Quand on parle infrastructures, on pense tuyaux, routes, chemins de fer, ports ou réseaux électriques… mais pas forcément à une bande d’arbres de 8 000 kilomètres de long et 15 kilomètres de large. C’est pourtant le projet pharaonique qui est sur la table. Explications.

C’est un plan en gestation depuis les années 1980, conçu en réaction aux grandes sécheresses des années 1970. L’objectif ? Freiner la désertification galopante du Sahel tout en offrant débouchés économiques et opportunités de développement aux populations de la région. Cette gigantesque muraille verte qui s’étendrait de Dakar à Djibouti permettrait de créer plus de 10 millions d’emplois – notamment liés à l’exploitation des terres restaurées – tout en séquestrant 250 millions de tonnes de carbone. Le projet est déjà sur les rails, avec environ 4 millions d’hectares réhabilités entre 2011 et 2019, mais selon les projections, il faudrait restaurer 10 millions d’hectares par an pour tenir l’objectif de 2030. Il est temps d’accélérer.

Investissements

Il semblerait que la communauté internationale en ait pris conscience. En janvier 2021, à l’occasion du One Planet Summit, les différents acteurs se sont engagés à mobiliser 18 milliards de dollars d’ici à 2025 pour le projet. Au mois de novembre, en marge de la COP26, Emmanuel Macron estimait que 48 % des fonds avaient été engagés sur le terrain. Encore insuffisant pour Ibrahim Thiaw, secrétaire exécutif de la Convention des Nations unies sur la lutte contre la désertification : "C’est un très bon départ mais ce n’est pas suffisant. Le Sahel a besoin de 4 milliards de dollars (3,4 milliards d’euros) par an d’ici 2030 pour atteindre les objectifs que nous nous sommes fixés." Si Jeff Bezos, le fondateur d’Amazon, s’est également engagé à abonder le projet de 1 milliard de dollars, il faudra donc aller encore plus loin. C’est d’ailleurs du bon sens économique : selon une étude de l’ONU, pour chaque dollar investi dans cette initiative, les investisseurs peuvent atteindre un rendement moyen de 1,2 dollar.

Bénéfices concrets

Conçu en adéquation avec la flore locale et dans une visée écosystémique, le projet doit tout à la fois permettre de freiner la désertification, faire de la région un puits à carbone et offrir des débouchés économiques à des populations qui en manquent cruellement. "La manière la plus rentable de favoriser la paix, la sécurité, le développement et la bonne santé consiste probablement à financer des activités génératrices de revenus liées à la terre, qui est généralement le principal bien dont disposent les personnes les plus pauvres", relève ainsi Ibrahim Thiaw. Au Sénégal, l’un des pays les plus avancés sur ce projet, les effets sont déjà visibles : la zone Nord du pays a gagné en attractivité et plus de mille emplois ont été créés pour gérer les plantations.

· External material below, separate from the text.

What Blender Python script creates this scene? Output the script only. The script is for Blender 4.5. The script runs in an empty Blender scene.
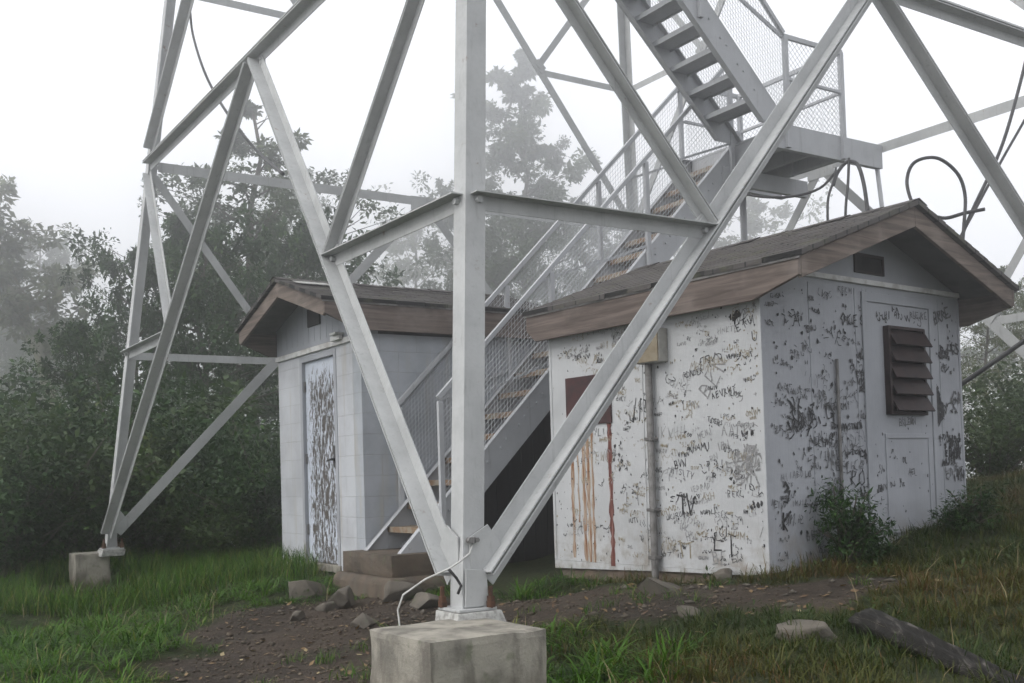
import bpy, bmesh, math, random
import numpy as np
from mathutils import Vector, Matrix

random.seed(7)
rng = np.random.default_rng(11)
S = bpy.context.scene
COL = S.collection
PI = math.pi
S2 = math.sqrt(2)

# ------------------------------------------------------------------ camera
EYE = Vector((1.3721, -10.8421, 0.6471))
_yaw, _pitch, _roll = 1.7774, 0.0312, -0.0303
_F = Vector((math.cos(_pitch) * math.cos(_yaw), math.cos(_pitch) * math.sin(_yaw), math.sin(_pitch)))
_R = Vector((math.sin(_yaw), -math.cos(_yaw), 0))
_U = _R.cross(_F)
_R2 = _R * math.cos(_roll) + _U * math.sin(_roll)
_U2 = -_R * math.sin(_roll) + _U * math.cos(_roll)
cd = bpy.data.cameras.new('camera')
cam = bpy.data.objects.new('camera', cd)
COL.objects.link(cam)
M = Matrix((_R2, _U2, -_F)).transposed().to_4x4()
M.translation = EYE
cam.matrix_world = M
cd.sensor_width = 36
cd.lens = 1.0431 * 36
cd.shift_y = 0.1002
cd.clip_start = 0.05
cd.clip_end = 2000
S.camera = cam

# ------------------------------------------------------------------ sky, sun, exposure
SUN_EL, SUN_AZ = math.radians(40), math.radians(213)      # azimuth of the sun, measured from +x
w = bpy.data.worlds.new('World')
S.world = w
w.use_nodes = True
nt = w.node_tree
nt.nodes.clear()
out = nt.nodes.new('ShaderNodeOutputWorld')
bg = nt.nodes.new('ShaderNodeBackground')
sky = nt.nodes.new('ShaderNodeTexSky')
sky.sky_type = 'NISHITA'
sky.sun_disc = False
sky.sun_elevation = SUN_EL
sky.sun_rotation = PI / 2 - SUN_AZ
sky.dust_density = 4.0
hs = nt.nodes.new('ShaderNodeHueSaturation')
hs.inputs['Saturation'].default_value = 0.12
mx = nt.nodes.new('ShaderNodeMix')
mx.data_type = 'RGBA'
mx.inputs['Factor'].default_value = 0.72                  # cloud deck over the clear sky
mx.inputs['B'].default_value = (13.0, 13.2, 13.8, 1)
nt.links.new(sky.outputs[0], hs.inputs['Color'])
nt.links.new(hs.outputs[0], mx.inputs['A'])
nt.links.new(mx.outputs['Result'], bg.inputs['Color'])
bg.inputs['Strength'].default_value = 0.1
nt.links.new(bg.outputs[0], out.inputs['Surface'])

sd = bpy.data.lights.new('sun', 'SUN')
sun = bpy.data.objects.new('sun', sd)
COL.objects.link(sun)
sd.energy = 1.5
sd.angle = math.radians(40)
sd.color = (1.0, 0.97, 0.93)
_sdir = Vector((math.cos(SUN_EL) * math.cos(SUN_AZ), math.cos(SUN_EL) * math.sin(SUN_AZ), math.sin(SUN_EL)))
sun.rotation_euler = (-_sdir).to_track_quat('-Z', 'Y').to_euler()

S.view_settings.view_transform = 'Standard'
S.view_settings.look = 'None'
S.view_settings.exposure = 0.3
S.view_settings.gamma = 1.0
S.view_settings.use_curve_mapping = False
S.render.engine = 'CYCLES'
S.cycles.use_denoising = True
S.cycles.max_bounces = 6
S.cycles.diffuse_bounces = 3
S.cycles.glossy_bounces = 2
S.cycles.transmission_bounces = 3
S.cycles.transparent_max_bounces = 6
S.cycles.volume_bounces = 1
S.cycles.sample_clamp_indirect = 6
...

Des effets sur le climat encore incertains

Si l’impact local de la grande muraille verte est largement positif pour la région, les scientifiques travaillent actuellement sur des modélisations de ses conséquences sur le climat à une plus large échelle. Les premières études montrent ainsi que si elle contribue à faire baisser la température estivale de 1,5 degré au Sahel, un report de ces températures pourrait toucher d’autres régions déjà parmi les plus chaudes. En outre, le surplus d’humidité généré pourrait renforcer les cycles de mousson ouest-africains et influencer des phénomènes plus globaux comme El Niño. Des données qui demandent à être affinées mais qui démontrent bien qu’en matière de climat, la solution miracle est à ranger au rang des chimères.